Note each line that includes the word "More". Copy those lines.
───── The input ─────
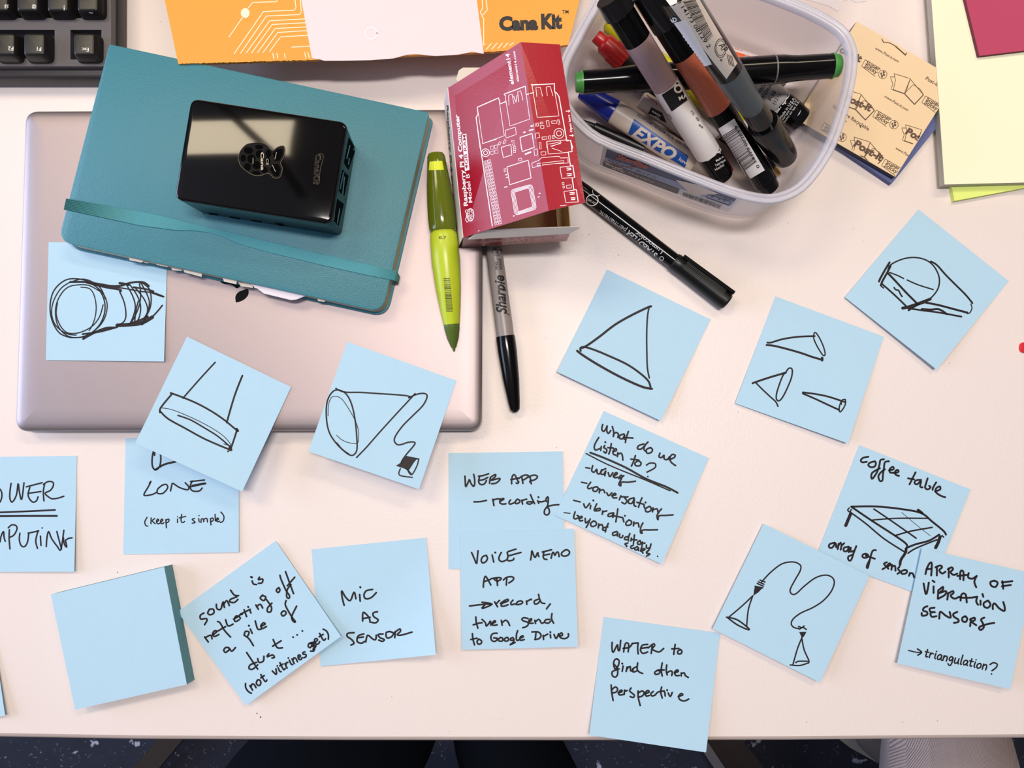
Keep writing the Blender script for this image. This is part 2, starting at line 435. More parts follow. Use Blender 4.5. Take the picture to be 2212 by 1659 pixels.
# drum drawing, on the laptop under the notebook
LT = .0151
n = note('sticky_note', 'blue sticky note with a scribbled drum tube drawing, tucked under the teal notebook', [(105, 523), (362, 528), (354.5, 781), (99, 778)], LT, .0015, 'right')
I = Ink(0, 380, 3.95).lines('''600,1380 520,1350 470,1290 435,1200 428,1100 450,1000 500,930 570,885 650,878 740,895 820,945 870,1010 895,1090 890,1180 850,1270 780,1340 700,1375 600,1380
/w2.6 600,905 520,960 460,1060 440,1160 460,1250 510,1310 580,1350 650,1358
/w2.4 690,950 760,960 800,1010 820,1100 815,1190 790,1270 760,1320
/w2.6 860,990 760,935 660,930 580,950 520,1010 480,1100 475,1200 500,1290 560,1355 640,1380 740,1360 830,1300 890,1220 915,1120 900,1040 850,970 780,920
/w2.6 490,1080 480,1180 510,1270 560,1330 620,1345 700,1330 790,1280 850,1200 880,1100
/w2.6 620,900 700,880 780,900 860,960 900,1050
/w4.5 600,905 740,905 860,925 960,940 1040,935 1100,915 1170,905 1230,910 1270,940
/w4.5 740,910 900,950 1020,970 1030,985 /w3 860,930 1060,960 1200,985 1320,1000 1420,1040 /w4.5 1280,990 1420,1040
/w4 1140,950 1240,965 1310,985 /w5 1020,915 1060,920 1100,930
/1020,985 1060,1080 1075,1180 1060,1240 1010,1275 /1080,930 1130,1020 1155,1110 1140,1190 1110,1260 /1110,930 1170,1020 1200,1110 1190,1200 1170,1240
/1190,920 1200,1000 1190,1100 1150,1200 1120,1250 /1150,950 1200,1010 1240,1070 1260,1140 1240,1220 1200,1260
/1200,910 1250,1000 1275,1080 1260,1160 1220,1230 /1210,910 1270,960 1290,1040 1280,1130 1240,1210 /1180,1070 1160,1150 1150,1240
/w5 710,1390 800,1340 900,1300 980,1295 /w4 705,1350 850,1330 1000,1290 /w8 1000,1275 1100,1270 1210,1255 1300,1205
/w3.5 1210,1270 1290,1210 1340,1160 1385,1105 /w5 1100,1265 1200,1230 1260,1200''', 3)
write(n, I, 'drawing')
# lampshade-like hanging drum
n = note('sticky_note', 'blue sticky note with a hanging drum on two lines, over the laptop front-left edge', [(404, 727), (629, 836), (523, 1062), (292, 957)], .0156, .007)
I = Ink(260, 700, 5.027).lines('''w3.4 1030,415 860,600 680,805 /w4 1325,560 1240,780 1155,1070 /w4 545,750 565,755 700,805 860,875 1010,960 1120,1035 1200,1100 1265,1155
/w4 565,755 500,830 435,915 430,960 /w1.6 440,910 560,930 760,1010 960,1110 1100,1200 1180,1280 1195,1320 1120,1300
/w3.4 625,992 760,1040 900,1120 1060,1220 1200,1340 /w4 430,945 520,1030 700,1130 900,1240 1080,1320 1190,1365
/w4 1265,1155 1235,1250 1200,1350 /w6 1260,1140 1275,1160 /w7 1190,1345 1200,1365 /w3 1165,1385 1200,1360''', 3)
write(n, I, 'drawing')
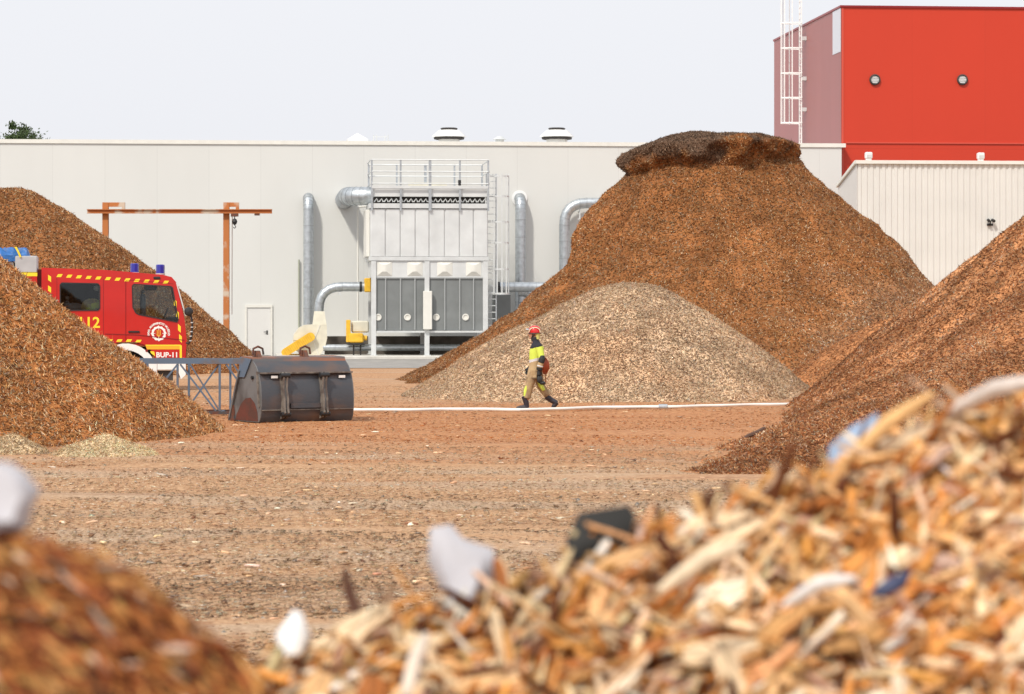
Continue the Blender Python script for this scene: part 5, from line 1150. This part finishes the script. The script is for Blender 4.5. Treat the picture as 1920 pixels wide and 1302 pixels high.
# trousers
trm = mix2('turnout_trousers', (.40,.28,.15), (.27,.18,.10), 9, .4, .6, .85)
mb = MB()
mb.loft([((0,0,1.0),(.115,0,0),(0,.15,0)),((.01,0,.90),(.125,0,0),(0,.165,0)),((.02,0,.80),(.115,0,0),(0,.155,0))])
limb(mb, [(.0,-.085,.86),(-.06,-.095,.70),fk,(-.165,-.10,.32),(-.18,-.10,.25)], [.105,.098,.092,.086,.088])
limb(mb, [(.04,.085,.86),(.09,.09,.68),rk,(.24,.10,.36),(.285,.10,.30)], [.105,.100,.092,.084,.086])
remeshed('trousers', mb, trm, man, .012, 4)
limem = M['jacket'].copy(); lm = mat('lime_fabric',(.62,.74,.10),.7)
mb = MB(); mb.tube([(-.155,-.135,.56),(-.195,-.14,.44),(-.215,-.135,.29)],[.030,.045,.034],10); part('shin_stripe', mb, lm, man)
mb = MB(); mb.tube([(.075,.03,.70),(.115,.0,.54),(.195,.01,.42)],[.03,.055,.035],10); part('shin_stripe', mb, lm, man)
# boots
def boot(A, toe, heel, nm='boot'):
    A = Vector(A); toe = Vector(toe); heel = Vector(heel); mb = MB(); mb.tube([A[:] if 0 else A+(A-heel).normalized()*.17, A+(A-heel).normalized()*.02, heel+(toe-heel)*.12+Vector((0,0,.045))],[.070,.060,.056],12)
    mb.tube([heel+Vector((0,0,.048)), heel.lerp(toe,.35)+Vector((0,0,.055)), heel.lerp(toe,.7)+Vector((0,0,.045)), toe+Vector((0,0,.036))],[.044,.052,.050,.030],12)
    o_ = remeshed(nm, mb, M['boot'], man, .010, 3)
    mb = MB(); d = toe-heel; mb.tube([heel+Vector((0,0,.012)),heel+d*.5+Vector((0,0,.012)),toe+Vector((0,0,.014))],[.035,.046,.034],10); mb.v = [(x,y,z if True else 0) for x,y,z in mb.v]
    return o_
boot((-.185,-.10,.14),(-.405,-.11,.0),(-.145,-.10,.0)); boot((.385,.10,.185),(.375,.10,.0),(.495,.10,.105))
# helmet with band, visor, lamp
mb = MB(); hc = (-.012,0,1.70)
mb.loft([((hc[0]+.012,0,1.665),(.128,0,0),(0,.112,0)),((hc[0]+.008,0,1.70),(.132,0,0),(0,.116,0)),((hc[0]+.006,0,1.75),(.126,0,0),(0,.108,0)),((hc[0]+.006,0,1.79),(.104,0,0),(0,.086,0)),((hc[0]+.008,0,1.818),(.065,0,0),(0,.05,0)),((hc[0]+.008,0,1.826),(.02,0,0),(0,.015,0))])
hl = part('helmet', mb, M['helmet'], man, smooth=60)
mb = MB(); arc_ = [(hc[0]+.006+.136*math.cos(R(a)), -.0-.118*abs(math.sin(R(50)))-.002, 1.675+.112*math.sin(R(a))) for a in range(0,181,15)]; 
arc_ = [(hc[0]+.006+.12*math.cos(R(a)), -.088-.012*math.sin(R(a)), 1.685+.098*math.sin(R(a))) for a in range(-5,186,14)]; mb.tube(arc_,.010,6); part('reflective_band', mb, M['band'], hl)
mb = MB(); mb.loft([((hc[0]+.008,0,1.655),(.150,0,0),(0,.126,0)),((hc[0]+.010,0,1.668),(.138,0,0),(0,.12,0))]); part('brim', mb, M['black'], hl)
mb = MB(); mb.tube([(-.135,-.06,1.735),(-.19,-.055,1.74)],[.022,.026],10); part('head_lamp', mb, M['galv'], hl)
mb = MB(); mb.tube([(-.04,-.085,1.66),(-.055,-.075,1.60),(-.075,-.03,1.545)],.010,6); mb.tube([(.02,-.085,1.66),(-.03,-.078,1.60),(-.07,-.03,1.548)],.009,6); part('chin_strap', mb, M['black'], hl)
mb = MB(); mb.loft([((.045,0,1.655),(.07,0,0),(0,.098,0)),((.055,0,1.58),(.055,0,0),(0,.085,0)),((.06,0,1.53),(.05,0,0),(0,.085,0))]); part('neck_guard', mb, mat('neck_cloth',(.60,.56,.18),.8), hl, smooth=60)
# orange bag carried behind
bag = thing('orange_bag', 'round orange-red bag slung at the back of the walking firefighter', 'bag', (.25,-.05,.95), PF)
b = lump((.212,-.01,.945), (.085,.14,.15), 2); b = part('bag_body', b, M['bagred'], bag, smooth=60)
mb = MB(); mb.tube([(.20,-.05,1.08),(.17,-.08,1.20),(.15,-.10,1.36)],.012,6); part('sling', mb, M['glove'], bag)
mb = MB(); mb.tube([(.22,-.12,.82),(.225,-.13,.70),(.235,-.12,.60)],[.012,.012,.016],6); part('hanging_strap', mb, mat('brown_strap',(.22,.08,.03),.8), bag)
tool = thing('tool_pouch', 'black radio and pouch hanging below the gloved hand of the firefighter', 'pouch', (.12,-.22,.62), PF)
b = part('pouch', lump((.10,-.235,.665), (.055,.04,.075), 9), M['glove'], tool, smooth=60)
b = part('nozzle', lump((.165,-.235,.585), (.06,.035,.035), 12), M['black'], tool, smooth=60)
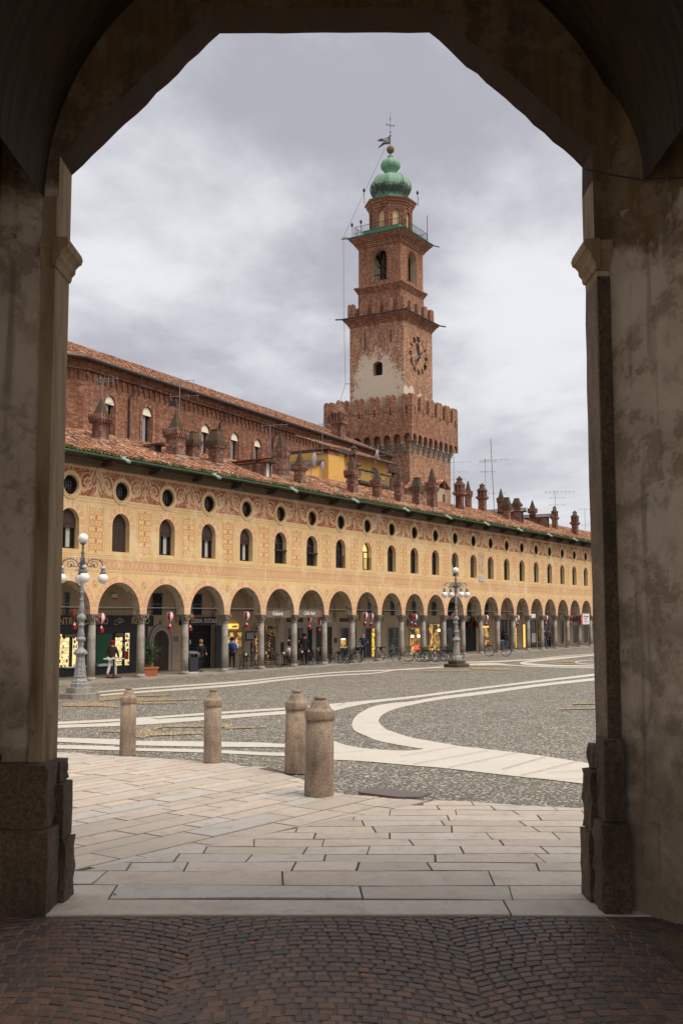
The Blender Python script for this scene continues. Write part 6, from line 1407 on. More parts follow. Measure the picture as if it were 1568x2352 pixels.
─────
→ Expected output:
Keep writing the Blender script for this image. This is part 2, starting at line 435. More parts follow. Use Blender 4.5. Take the picture to be 2212 by 1659 pixels.
The Blender Python script for this scene continues. Write part 6, from line 1407 on. More parts follow. Measure the picture as if it were 1568x2352 pixels.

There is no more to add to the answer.